Kings

Oli Forsyth
Smoke & Oakum Theatre
New Diorama Theatre

Emma James, Libby Liburd and Andy McLeod Credit: David Monteith-Hodge
Andy McLeod, Madeleine MacMahon,Emma James, and Libby Liburd Credit: David Monteith-Hodge
Andy McLeod Credit: David Monteith-Hodge

The homeless are not safe sleeping in overnight shelters.

That’s what Ebi (Andy McLeod) says to other rough sleepers in Oli Forsyth’s powerful play Kings that is set in a small homeless camp under a London railway arch.

All the same, Hannah (Emma James) decided to try them. The first night she got a bed but on a second night found all the spaces were gone leaving her to walk off with some man.

Most of us would regard a tent made of plastic sheets and bedding composed of damp cardboard in the shelter of a railway arch as far more risky and precarious than a night shelter. Not Ebi, Hannah and Bess.

By day, one of them can look after their belongings while the other two collect money in some public spot. As a group, they feel safer and more certain what to expect.

The well-written dialogue is clear and engaging. As they swap stories and squabble with flashes of humour, they can seem a family. Then the mood changes into something more tense and dangerous. This happens suddenly with the arrival of the stranger Caz (Madeleine MacMahon).

Being alone, Caz asks to stay the night, but Ebi and Hannah are on their guard and Bess (Libby Liburd) is particularly suspicious.

Disarming them with her quick-witted insights and card tricks, Caz becomes a member of the group.

She has a more farsighted view of what they should do to ease their situation and begins to argue for them taking without consent what society has denied them.

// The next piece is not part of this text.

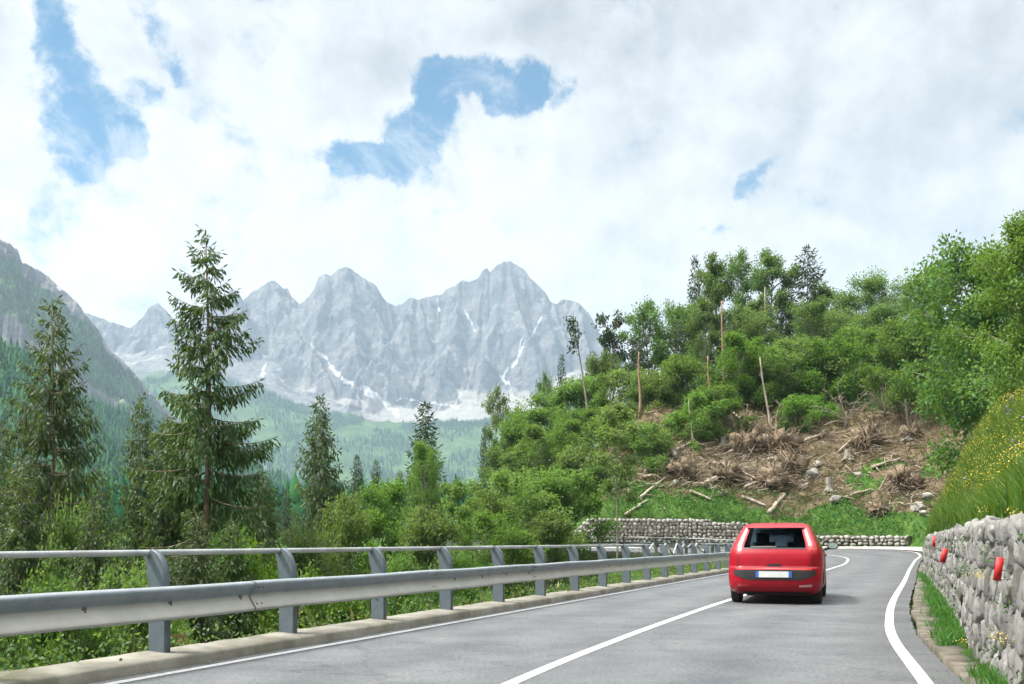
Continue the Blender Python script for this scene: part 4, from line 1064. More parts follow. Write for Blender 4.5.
def guardrail(label, P, first, step, bent=None, rail_gap=None):
    root = empty('guardrail'); tag(root, label, 'guardrail', 'steel guardrails along the road')
    T = np.gradient(P, axis=0); T /= np.linalg.norm(T, axis=1)[:, None]
    s_ = np.concatenate([[0], np.cumsum(np.linalg.norm(np.diff(P, axis=0), axis=1))])
    face = offset(P, .14)
    # the beam in overlapping lengths
    seg_n = 4.1; q0 = first - seg_n * math.ceil(first / seg_n) + 1.3; k = 0
    while q0 < s_[-1] - .3:
        a, b_ = max(q0, 0), min(q0 + seg_n + .16, s_[-1])
        if b_ - a > .4:
            qs = np.arange(a, b_ + 1e-6, .25) if b_ - a > .3 else np.array([a, b_])
            PP = np.stack([np.interp(qs, s_, face[:, 0]), np.interp(qs, s_, face[:, 1])], 1)
            mb = MB(); sweep(mb, PP, beam_profile(), .425, .011 * (k % 2) + .002, jitter=.004 * np.sin(qs * 1.7 + k))
            mb.obj('beam', M_BEAM, root, smooth=False)
            if k < 14:
                for dq in (.05, .13):
                    for dzz, dx_ in ((.10, .078), (-.075, .060)):
                        qa = a + dq; tx, ty = np.interp(qa, s_, T[:, 0]), np.interp(qa, s_, T[:, 1]); rz_ = math.atan2(ty, tx) - math.pi / 2
                        bx_, by_ = np.interp(qa, s_, face[:, 0]), np.interp(qa, s_, face[:, 1])
                        link(RIVET, 'bolt', root, (bx_ + math.cos(rz_) * dx_, by_ + math.sin(rz_) * dx_, .575 + dzz + float(zr(bx_, by_))), rz_)
        q0 += seg_n; k += 1
    # handrail
    q = first; pts = []
    hq = np.arange(0, s_[-1], .5)
    hp = offset(P, -.105)
    hz_ = np.array([.945 + zr(np.interp(u, s_, hp[:, 0]), np.interp(u, s_, hp[:, 1])) for u in hq]).ravel()
    pts = np.stack([np.interp(hq, s_, hp[:, 0]), np.interp(hq, s_, hp[:, 1]), hz_ + .095], 1)
    if bent is not None:
        mb_ = (hq > bent[0]) & (hq < bent[1]); pts[mb_, 2] += np.array([.0, -.14, .02, -.20, -.26, .03, -.12, -.3, .02, -.2, 0, -.1] * 20)[:mb_.sum()]
    hm = MB(); hm.tube(pts, .030, 10); hm.obj('handrail', M_GALV, root, smooth=True)
    n = 0
    while q < s_[-1]:
        x, y = np.interp(q, s_, P[:, 0]), np.interp(q, s_, P[:, 1]); tx, ty = np.interp(q, s_, T[:, 0]), np.interp(q, s_, T[:, 1])
        rz = math.atan2(ty, tx) - math.pi / 2
        z = float(zr(x, y))
        link(POST, 'post', root, (x, y, z + .09), rz)
        if n < 26:
            nx_, ny_ = math.cos(rz), math.sin(rz)
            link(BOLT, 'bolt', root, (x + nx_ * .150, y + ny_ * .150, z + .592), rz)
            link(BOLT, 'bolt', root, (x + nx_ * .151 + tx * (step / 2), y + ny_ * .151 + ty * (step / 2), z + .592), rz)
        q += step; n += 1
    return root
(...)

The play is built around the women, all of whom at times give a lead, with the one male of the group Ebi played with an easy-going amiability by Andy McLeod left to follow the others.

All the cast give fine performances but it is Madeleine MacMahon as the mysterious, charismatic visitor Caz that you will most remember.

It is an unsettling story which imagines a time when the homeless grow tired of government indifference and public complacency and decide to make their own solution to a desperate housing crisis.